>> begin Provided data

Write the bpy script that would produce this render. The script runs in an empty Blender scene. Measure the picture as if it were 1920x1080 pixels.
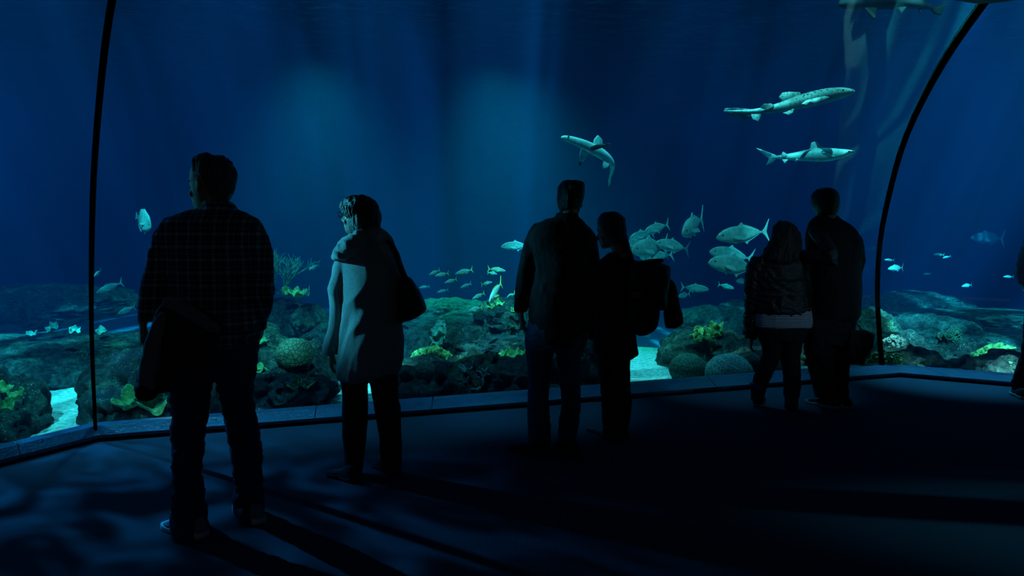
import bpy, bmesh, math, random
import numpy as np
from mathutils import Vector, Matrix, noise as mnoise
random.seed(7)
SC = bpy.context.scene
COL = SC.collection
PI = math.pi
# ---------------------------------------------------------------- camera model
FPX = 1400.0
TH = math.atan(98.0/FPX); CT, ST = math.cos(TH), math.sin(TH)
CAM = Vector((0, 0, 1.41))
def ray(x, y):
    a = (x-960)/FPX; b = -(y-540)/FPX
    return Vector((a, CT+b*ST, -ST+b*CT))
def at(x, y, Y):
    r = ray(x, y); return CAM + r*(Y/r.y)
def onz(x, y, z=0.0):
    r = ray(x, y); return CAM + r*((z-CAM.z)/r.z)
cam = bpy.data.objects.new('camera', bpy.data.cameras.new('camera'))
cam.data.sensor_width = 36.0; cam.data.lens = 36.0*FPX/1920
cam.location = CAM; cam.rotation_euler = (PI/2-TH, 0, 0)
cam.data.clip_end = 200
COL.objects.link(cam); SC.camera = cam
vs = SC.view_settings
vs.view_transform = 'Standard'; vs.look = 'None'; vs.exposure = 0.0; vs.gamma = 1.0; vs.use_curve_mapping = False
SC.cycles.volume_bounces = 0
SC.cycles.max_bounces = 5; SC.cycles.diffuse_bounces = 2; SC.cycles.glossy_bounces = 2
SC.cycles.transmission_bounces = 2; SC.cycles.transparent_max_bounces = 16
SC.cycles.caustics_reflective = False; SC.cycles.caustics_refractive = False
SC.cycles.sample_clamp_indirect = 3.0
w = bpy.data.worlds.new('world'); SC.world = w; w.use_nodes = True
w.node_tree.nodes['Background'].inputs[0].default_value = (0, 0, 0, 1)
w.node_tree.nodes['Background'].inputs[1].default_value = 0.0

# ---------------------------------------------------------------- helpers
def tag(o, label=None, cat=None, group=None, kind=None):
    if label: o['label'] = label
    if cat: o['category'] = cat
    if group: o['group'] = group
    if kind: o['kind'] = kind
    return o
def empty(name, loc, label, cat, group=None, rz=0):
    o = bpy.data.objects.new(name, None); COL.objects.link(o); o.empty_display_size = .1
    o.location = loc; o.rotation_euler = (0, 0, rz)
    return tag(o, label, cat, group)
def link(name, me, mat, parent=None, smooth=True):
    """link a mesh whose coordinates are WORLD coordinates"""
    o = bpy.data.objects.new(name, me); COL.objects.link(o)
    if mat is not None:
        me.materials.clear(); me.materials.append(mat)
    if smooth:
        me.polygons.foreach_set('use_smooth', [True]*len(me.polygons))
    if parent is not None:
        o.parent = parent
        off = Vector((0, 0, 0)); p = parent
        while p: off += p.location; p = p.parent
        me.transform(Matrix.Translation(-off))
    return o
def org(o):
    """move the origin of a world-coordinate mesh to the bottom centre of its bounds"""
    c = [v.co for v in o.data.vertices]
    m = Vector(((min(v.x for v in c)+max(v.x for v in c))/2, (min(v.y for v in c)+max(v.y for v in c))/2, min(v.z for v in c)))
    o.data.transform(Matrix.Translation(-m)); o.location = m
    return o
def mesh(verts, faces, name='m'):
    me = bpy.data.meshes.new(name); me.from_pydata([tuple(v) for v in verts], [], faces); me.update(); return me
def copy_tree(o, parent=None):
    c = o.copy(); COL.objects.link(c)
    if parent is not None: c.parent = parent
    for ch in list(o.children): copy_tree(ch, c)
    return c
class MB:
    """collects simple closed shapes into one mesh"""
    def __init__(s): s.v = []; s.f = []
    def add(s, vs_, fs_):
        b = len(s.v); s.v += [Vector(v) for v in vs_]; s.f += [tuple(i+b for i in f) for f in fs_]
    def loops(s, loops, cap=True):
        n = len(loops[0]); vs_ = [p for l in loops for p in l]; fs_ = []
        for i in range(len(loops)-1):
            for j in range(n):
                k = (j+1) % n
                fs_.append((i*n+j, i*n+k, (i+1)*n+k, (i+1)*n+j))
        if cap:
            fs_.append(tuple(reversed(range(n)))); fs_.append(tuple((len(loops)-1)*n+j for j in range(n)))
        s.add(vs_, fs_)
    def rings(s, rs, n=24, ex=2.0):
        """horizontal rings: (cx, cy, z, rx, ry_front, ry_back)"""
        L = []
        for r in rs:
            cx, cy, z, rx, ra, rb = r[:6]; l = []
            for j in range(n):
                t = 2*PI*j/n; ct, st = math.cos(t), math.sin(t)
                px = math.copysign(abs(ct)**(2/ex), ct); py = math.copysign(abs(st)**(2/ex), st)
                l.append(Vector((cx+rx*px, cy+(ra if py < 0 else rb)*py, z)))
            L.append(l)
        s.loops(L)
    def tube(s, pts, rad, n=12, flat=1.0, up=None, round_ends=True):
        """tube along pts; rad a number or a list; flat squeezes one axis"""
        pts = [Vector(p) for p in pts]
        if not isinstance(rad, (list, tuple)): rad = [rad]*len(pts)
        if round_ends:
            d0 = (pts[0]-pts[1]).normalized(); d1 = (pts[-1]-pts[-2]).normalized()
            pts = [pts[0]+d0*rad[0]*.8, pts[0]+d0*rad[0]*.45]+pts+[pts[-1]+d1*rad[-1]*.45, pts[-1]+d1*rad[-1]*.8]
            rad = [rad[0]*.3, rad[0]*.8]+list(rad)+[rad[-1]*.8, rad[-1]*.3]
        L = []; prev = Vector(up) if up else None
        for i, p in enumerate(pts):
            t = (pts[min(i+1, len(pts)-1)]-pts[max(i-1, 0)])
            t = t.normalized() if t.length > 1e-9 else Vector((0, 0, 1))
            if prev is None: prev = Vector((0, 1, 0)) if abs(t.y) < .9 else Vector((1, 0, 0))
            a = (prev-t*prev.dot(t))
            if a.length < 1e-6: a = t.orthogonal()
            a.normalize(); prev = a; b = t.cross(a)
            L.append([p+a*(rad[i]*flat*math.cos(2*PI*j/n))+b*(rad[i]*math.sin(2*PI*j/n)) for j in range(n)])
        s.loops(L)
    def ball(s, c, r, n=12, rot=None):
        c = Vector(c); r = Vector(r) if not isinstance(r, (int, float)) else Vector((r, r, r)); L = []
        m = n//2+1
        for i in range(1, m):
            ph = PI*i/m; l = []
            for j in range(n):
                t = 2*PI*j/n
                v = Vector((r.x*math.sin(ph)*math.cos(t), r.y*math.sin(ph)*math.sin(t), -r.z*math.cos(ph)))
                l.append(c+(rot @ v if rot else v))
            L.append(l)
        s.loops(L)
    def box(s, a, b):
        x0, y0, z0 = a; x1, y1, z1 = b
        s.add([(x0,y0,z0),(x1,y0,z0),(x1,y1,z0),(x0,y1,z0),(x0,y0,z1),(x1,y0,z1),(x1,y1,z1),(x0,y1,z1)],
              [(0,3,2,1),(4,5,6,7),(0,1,5,4),(1,2,6,5),(2,3,7,6),(3,0,4,7)])
    def poly(s, pts, thick):
        """flat closed outline (list of Vectors) given thickness along its normal"""
        pts = [Vector(p) for p in pts]; nrm = Vector((0, 0, 0))
        for i in range(len(pts)): nrm += (pts[i]-pts[0]).cross(pts[(i+1) % len(pts)]-pts[0])
        nrm.normalize(); n = len(pts)
        s.loops([[p-nrm*thick/2 for p in pts], [p+nrm*thick/2 for p in pts]])
    def mesh(s):
        me = mesh(s.v, s.f); bm = bmesh.new(); bm.from_mesh(me)
        bmesh.ops.recalc_face_normals(bm, faces=bm.faces); bm.to_mesh(me); bm.free(); return me
    def xf(s, M): s.v = [M @ v for v in s.v]; return s
    def build(s, name, mat, parent=None, smooth=True): return link(name, s.mesh(), mat, parent, smooth)
def apply_mods(me, mods):
    o = bpy.data.objects.new('tmp', me); COL.objects.link(o)
    for typ, props in mods:
        m = o.modifiers.new('m', typ)
        for k, v in props.items(): setattr(m, k, v)
    dg = bpy.context.evaluated_depsgraph_get(); dg.update()
    out = bpy.data.meshes.new_from_object(o.evaluated_get(dg), depsgraph=dg)
    bpy.data.objects.remove(o); return out
def fuse(mb, voxel=.008, smooth=4, wr=None):
    """union of overlapping closed shapes as one continuous skin; wr(co)->offset along normal"""
    me = apply_mods(mb.mesh(), [('REMESH', dict(mode='VOXEL', voxel_size=voxel)), ('SMOOTH', dict(factor=.5, iterations=smooth))])
    if wr:
        cs = [v.co.copy() for v in me.vertices]; ns = [v.normal.copy() for v in me.vertices]
        for v, c, n_ in zip(me.vertices, cs, ns): v.co = c+n_*wr(c)
        me.update()
    return me
def smoothstep(a, b, x):
    t = max(0, min(1, (x-a)/(b-a))); return t*t*(3-2*t)
def interp(tab, x):
    if x <= tab[0][0]: return tab[0][1]
    for (a, va), (b, vb) in zip(tab, tab[1:]):
        if x <= b: return va+(vb-va)*(x-a)/(b-a)
    return tab[-1][1]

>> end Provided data

## Set task
Repeat the lines above, starting at the first and stopping after the line that holds "w.node_tree.nodes['Background'].inputs[1].default_value = 0.0", with the pictures left out.

## Correct output
Write the bpy script that would produce this render. The script runs in an empty Blender scene. Measure the picture as if it were 1920x1080 pixels.
import bpy, bmesh, math, random
import numpy as np
from mathutils import Vector, Matrix, noise as mnoise
random.seed(7)
SC = bpy.context.scene
COL = SC.collection
PI = math.pi
# ---------------------------------------------------------------- camera model
FPX = 1400.0
TH = math.atan(98.0/FPX); CT, ST = math.cos(TH), math.sin(TH)
CAM = Vector((0, 0, 1.41))
def ray(x, y):
    a = (x-960)/FPX; b = -(y-540)/FPX
    return Vector((a, CT+b*ST, -ST+b*CT))
def at(x, y, Y):
    r = ray(x, y); return CAM + r*(Y/r.y)
def onz(x, y, z=0.0):
    r = ray(x, y); return CAM + r*((z-CAM.z)/r.z)
cam = bpy.data.objects.new('camera', bpy.data.cameras.new('camera'))
cam.data.sensor_width = 36.0; cam.data.lens = 36.0*FPX/1920
cam.location = CAM; cam.rotation_euler = (PI/2-TH, 0, 0)
cam.data.clip_end = 200
COL.objects.link(cam); SC.camera = cam
vs = SC.view_settings
vs.view_transform = 'Standard'; vs.look = 'None'; vs.exposure = 0.0; vs.gamma = 1.0; vs.use_curve_mapping = False
SC.cycles.volume_bounces = 0
SC.cycles.max_bounces = 5; SC.cycles.diffuse_bounces = 2; SC.cycles.glossy_bounces = 2
SC.cycles.transmission_bounces = 2; SC.cycles.transparent_max_bounces = 16
SC.cycles.caustics_reflective = False; SC.cycles.caustics_refractive = False
SC.cycles.sample_clamp_indirect = 3.0
w = bpy.data.worlds.new('world'); SC.world = w; w.use_nodes = True
w.node_tree.nodes['Background'].inputs[0].default_value = (0, 0, 0, 1)
w.node_tree.nodes['Background'].inputs[1].default_value = 0.0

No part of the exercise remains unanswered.